The Lost Boys
The Lost Boys was a Werewolf campaign, but not a typical one. The Storyteller running the game set it in the 1980s and it was more like a John Hughes high school film mixed with a Steven Spielberg adventure. There were three of us playing in the game and we were a trio of high school students who just happened to also secretly be werewolves. The trio dealt with high school drama, keeping their secret identities, and battling forces of the Wyrm and other supernatural threats in small-town New England. A few years after the game ended the Storyteller ran a one-shot set at the characters' 10-year high school reunion, bringing the characters together with a new generation of Garou.
The three young werewolves were sent to the town of Sea Point, Maine to protect the area. The three were Kit Walker, Silver Fang Ragabash; Isaac Reinigen, Silent Strider Theurge; and Aaron Gordon, Stargazer Ahroun. In high school archetype terms Kit was the Preppie, Isaac was the Delinquent, and Aaron was the Jock (with major, major Rage issues). Aided by mortal and supernatural allies alike, the three eventually discover a dormant Caern that had once belonged to the lost Croatan tribe. Over a series of adventures they recover the Caern's hearthstone and restore it.
Kit Walker
Anyone familiar with classic pulp comic heroes will recognize the name of my character that I played in the Lost Boys campaign. As I mentioned above I would often have to reach to other genres for inspiration for my World of Darkness characters, and super-hero comics were a frequent source of that inspiration. In this case it was The Phantom, a character with a lineage stretching back decades, the son resembling his father and a name and mantle passed down generation to generation over centuries - Christopher "Kit" Walker (XXV), heroic Silver Fang and leader (in his mind at least) of the teenage pack at Sea Point High School.
To further the Phantom analogy, when Kit was Crinos form his fur showed a skull pattern and his family had hereditary enemies in the form of the former pirates of the Seng Brotherhood. By the ten year school reunion adventure Kit had fully stepped into the family mantle and had mystic artifacts that included, among other things, a skull ring.



Dream a Little Dream
Like many other World of Darkness games, Changeling was one that I had trouble getting into the setting for. In any case, I was invited by friends to join a new Changeling campaign that was starting, so I tried to familiarize myself with the setting while also looking for inspiration for a character to play. As was often the case with World of Darkness, that inspiration came from the world of comic books.
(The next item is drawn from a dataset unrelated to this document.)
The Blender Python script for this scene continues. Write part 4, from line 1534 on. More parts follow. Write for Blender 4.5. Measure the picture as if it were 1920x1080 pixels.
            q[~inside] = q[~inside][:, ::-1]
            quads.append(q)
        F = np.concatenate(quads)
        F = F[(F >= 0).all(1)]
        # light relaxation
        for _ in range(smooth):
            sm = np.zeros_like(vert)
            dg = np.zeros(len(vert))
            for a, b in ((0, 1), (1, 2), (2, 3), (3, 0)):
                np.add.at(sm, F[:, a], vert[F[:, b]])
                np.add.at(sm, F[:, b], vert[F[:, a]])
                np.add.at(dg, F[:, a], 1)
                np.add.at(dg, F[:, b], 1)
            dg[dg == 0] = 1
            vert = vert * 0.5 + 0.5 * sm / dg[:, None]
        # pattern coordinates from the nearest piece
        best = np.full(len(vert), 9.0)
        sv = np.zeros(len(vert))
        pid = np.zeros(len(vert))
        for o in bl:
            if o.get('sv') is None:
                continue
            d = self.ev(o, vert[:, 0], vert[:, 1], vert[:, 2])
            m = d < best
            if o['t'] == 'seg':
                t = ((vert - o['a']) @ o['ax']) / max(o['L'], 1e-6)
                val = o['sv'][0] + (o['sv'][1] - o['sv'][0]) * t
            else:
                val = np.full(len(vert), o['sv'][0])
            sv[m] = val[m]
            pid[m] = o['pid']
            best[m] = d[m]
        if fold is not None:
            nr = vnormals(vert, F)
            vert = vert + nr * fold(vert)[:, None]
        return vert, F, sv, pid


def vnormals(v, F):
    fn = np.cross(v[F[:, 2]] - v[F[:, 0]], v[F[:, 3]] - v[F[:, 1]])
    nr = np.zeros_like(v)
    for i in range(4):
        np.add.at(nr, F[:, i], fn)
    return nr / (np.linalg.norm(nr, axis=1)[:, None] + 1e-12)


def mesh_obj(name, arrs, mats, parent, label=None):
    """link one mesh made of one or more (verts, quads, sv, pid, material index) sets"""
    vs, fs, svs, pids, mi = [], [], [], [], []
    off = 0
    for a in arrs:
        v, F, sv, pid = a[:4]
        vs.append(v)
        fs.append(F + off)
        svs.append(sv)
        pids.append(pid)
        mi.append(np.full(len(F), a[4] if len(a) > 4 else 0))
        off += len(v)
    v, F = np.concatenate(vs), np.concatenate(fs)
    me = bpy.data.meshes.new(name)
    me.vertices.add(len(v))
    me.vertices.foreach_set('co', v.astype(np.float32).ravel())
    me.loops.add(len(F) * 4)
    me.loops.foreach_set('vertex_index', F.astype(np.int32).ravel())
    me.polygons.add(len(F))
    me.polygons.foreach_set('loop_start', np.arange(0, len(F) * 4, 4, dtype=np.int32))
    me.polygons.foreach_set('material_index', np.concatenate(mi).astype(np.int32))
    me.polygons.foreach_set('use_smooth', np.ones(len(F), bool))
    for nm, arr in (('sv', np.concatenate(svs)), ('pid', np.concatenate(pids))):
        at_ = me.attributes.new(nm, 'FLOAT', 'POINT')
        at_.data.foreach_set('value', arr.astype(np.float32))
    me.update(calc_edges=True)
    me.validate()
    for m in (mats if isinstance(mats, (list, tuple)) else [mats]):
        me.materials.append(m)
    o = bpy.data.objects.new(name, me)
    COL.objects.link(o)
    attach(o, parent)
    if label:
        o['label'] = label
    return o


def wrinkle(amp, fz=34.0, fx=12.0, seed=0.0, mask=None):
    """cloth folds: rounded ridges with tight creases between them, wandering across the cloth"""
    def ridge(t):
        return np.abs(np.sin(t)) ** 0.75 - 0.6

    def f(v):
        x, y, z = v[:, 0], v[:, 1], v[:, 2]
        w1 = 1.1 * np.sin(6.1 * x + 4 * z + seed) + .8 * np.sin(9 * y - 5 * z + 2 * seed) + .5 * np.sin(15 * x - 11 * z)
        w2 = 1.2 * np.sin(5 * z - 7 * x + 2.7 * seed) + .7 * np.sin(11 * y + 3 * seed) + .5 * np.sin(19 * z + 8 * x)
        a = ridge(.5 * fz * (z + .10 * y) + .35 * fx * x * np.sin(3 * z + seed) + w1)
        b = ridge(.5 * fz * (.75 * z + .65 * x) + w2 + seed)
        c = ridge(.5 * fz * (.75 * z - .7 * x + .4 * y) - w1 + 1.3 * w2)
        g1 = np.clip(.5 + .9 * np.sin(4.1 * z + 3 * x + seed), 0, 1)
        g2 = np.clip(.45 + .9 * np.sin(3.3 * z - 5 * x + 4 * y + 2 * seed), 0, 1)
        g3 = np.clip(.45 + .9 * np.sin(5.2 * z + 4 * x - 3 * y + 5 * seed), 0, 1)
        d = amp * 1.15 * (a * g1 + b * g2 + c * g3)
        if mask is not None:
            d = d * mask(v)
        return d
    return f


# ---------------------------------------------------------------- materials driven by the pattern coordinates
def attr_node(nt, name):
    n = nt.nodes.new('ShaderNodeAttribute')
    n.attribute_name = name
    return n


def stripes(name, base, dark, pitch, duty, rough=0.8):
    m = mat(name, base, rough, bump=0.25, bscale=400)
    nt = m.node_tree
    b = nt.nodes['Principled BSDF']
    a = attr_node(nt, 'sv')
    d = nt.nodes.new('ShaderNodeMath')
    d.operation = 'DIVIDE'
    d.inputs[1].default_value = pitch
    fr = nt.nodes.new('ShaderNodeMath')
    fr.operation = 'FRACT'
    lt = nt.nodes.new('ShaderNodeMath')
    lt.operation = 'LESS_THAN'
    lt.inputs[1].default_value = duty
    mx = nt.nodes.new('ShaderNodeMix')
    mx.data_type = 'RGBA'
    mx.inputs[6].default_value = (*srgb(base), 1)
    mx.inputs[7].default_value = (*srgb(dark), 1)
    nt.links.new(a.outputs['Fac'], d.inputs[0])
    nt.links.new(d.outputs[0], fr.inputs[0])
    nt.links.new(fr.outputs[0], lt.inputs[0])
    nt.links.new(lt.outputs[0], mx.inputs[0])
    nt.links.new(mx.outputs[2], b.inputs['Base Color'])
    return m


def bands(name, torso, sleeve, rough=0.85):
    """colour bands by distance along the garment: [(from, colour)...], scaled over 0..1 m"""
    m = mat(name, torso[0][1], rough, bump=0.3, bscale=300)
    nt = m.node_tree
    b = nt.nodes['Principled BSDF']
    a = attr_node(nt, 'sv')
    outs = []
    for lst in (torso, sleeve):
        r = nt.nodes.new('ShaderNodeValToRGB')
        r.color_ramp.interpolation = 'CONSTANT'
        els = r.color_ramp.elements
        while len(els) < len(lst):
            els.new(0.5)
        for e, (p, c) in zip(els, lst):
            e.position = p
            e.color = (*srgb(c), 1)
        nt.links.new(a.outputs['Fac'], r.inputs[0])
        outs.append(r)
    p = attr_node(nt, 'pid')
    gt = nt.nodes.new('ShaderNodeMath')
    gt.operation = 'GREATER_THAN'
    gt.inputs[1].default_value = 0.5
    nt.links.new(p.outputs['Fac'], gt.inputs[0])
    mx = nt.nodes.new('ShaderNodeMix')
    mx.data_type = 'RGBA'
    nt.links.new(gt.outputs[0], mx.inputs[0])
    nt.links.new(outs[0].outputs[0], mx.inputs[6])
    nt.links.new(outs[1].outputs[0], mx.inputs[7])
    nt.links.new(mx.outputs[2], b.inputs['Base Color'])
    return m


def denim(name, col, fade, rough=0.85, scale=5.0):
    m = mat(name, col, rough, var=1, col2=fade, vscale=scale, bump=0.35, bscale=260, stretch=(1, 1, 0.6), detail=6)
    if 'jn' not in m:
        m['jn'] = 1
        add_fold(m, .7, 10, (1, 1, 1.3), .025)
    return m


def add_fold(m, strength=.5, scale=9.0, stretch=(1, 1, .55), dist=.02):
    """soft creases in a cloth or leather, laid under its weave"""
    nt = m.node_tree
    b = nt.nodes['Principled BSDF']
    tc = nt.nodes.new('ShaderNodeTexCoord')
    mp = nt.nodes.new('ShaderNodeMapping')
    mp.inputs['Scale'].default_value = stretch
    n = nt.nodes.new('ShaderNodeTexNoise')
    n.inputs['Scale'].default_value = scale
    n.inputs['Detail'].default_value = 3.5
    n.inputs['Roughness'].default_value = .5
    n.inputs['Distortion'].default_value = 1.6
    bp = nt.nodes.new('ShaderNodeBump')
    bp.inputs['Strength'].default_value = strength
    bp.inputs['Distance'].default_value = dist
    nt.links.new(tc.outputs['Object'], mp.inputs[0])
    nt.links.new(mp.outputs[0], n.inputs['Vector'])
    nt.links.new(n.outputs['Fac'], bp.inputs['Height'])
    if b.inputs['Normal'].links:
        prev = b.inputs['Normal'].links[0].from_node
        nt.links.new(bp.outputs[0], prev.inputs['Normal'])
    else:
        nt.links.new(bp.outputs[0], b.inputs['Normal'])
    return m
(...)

Like a few World of Darkness games I was involved in, I didn't play in this campaign for long; and it was a while ago so I don't remember any details. I do still remember the character, though.
Cal
The World of Darkness settings lend themselves to super hero tropes very easily. Changeling is maybe one of the most super hero-like, as the characters all have mortal "secret identities" in addition to supernatural powers. In the spirit of this a made a character named Cal, whose mortal identity was a mild-mannered, glasses-wearing reporter and whose fae form was a super-strong troll. Can you figure out which comic book character I based Cal on? Maybe the picture I drew of him will help.


More Than This
This was the only Vampire campaign I played in from start to finish. Several of the characters at the start of the game were humans and over the course of several sessions slowly became aware of the existence of the Kindred and eventually were turned. Characters who joined later on were more typical and were already vampires.
The overall story arc of the campaign involved a coming apocalypse, with the Storyteller having a different end-of-the-world plan than what White Wolf were moving towards in the published World of Darkness games. Underlying these events was a theme of redemption, with the characters having the opportunity to reclaim their souls and turn away from the path of darkness. The campaign finished up with the world ending and being reborn anew. The characters who had managed to achieve redemption would also be reborn in the new world, those who hadn't would not.
Quinn
My character in the campaign was a teenage hacker conspiracy theorist named Quinn. Quinn slowly discovered the secret existence of the Kindred as he dug into traditional Illuminati-style conspiracies. This led him to the Order of Hermes and he was eventually turned by the Tremere. As a Tremere vampire, Quinn started learning magic and became a technomancer, capable of manipulating computers and technology with his spells.
Quinn fell deeper and deeper into the conspiracies, machinations, manipulations, betrayals and battles of the Camarilla. As the coming apocalypse drew near Quinn made his own plans, seeking power and ways to survive the coming struggle. Unlike the other player characters, Quinn did not achieve redemption at the end. This was not the end of Quinn however. In a desperate move Quinn used his technomancy to preserve his mind in a specially designed computer storage device. The world ended and was reborn as a paradise, but Quinn's essence survived in a technological genie bottle, a Serpent for the New Eden just waiting to be discovered.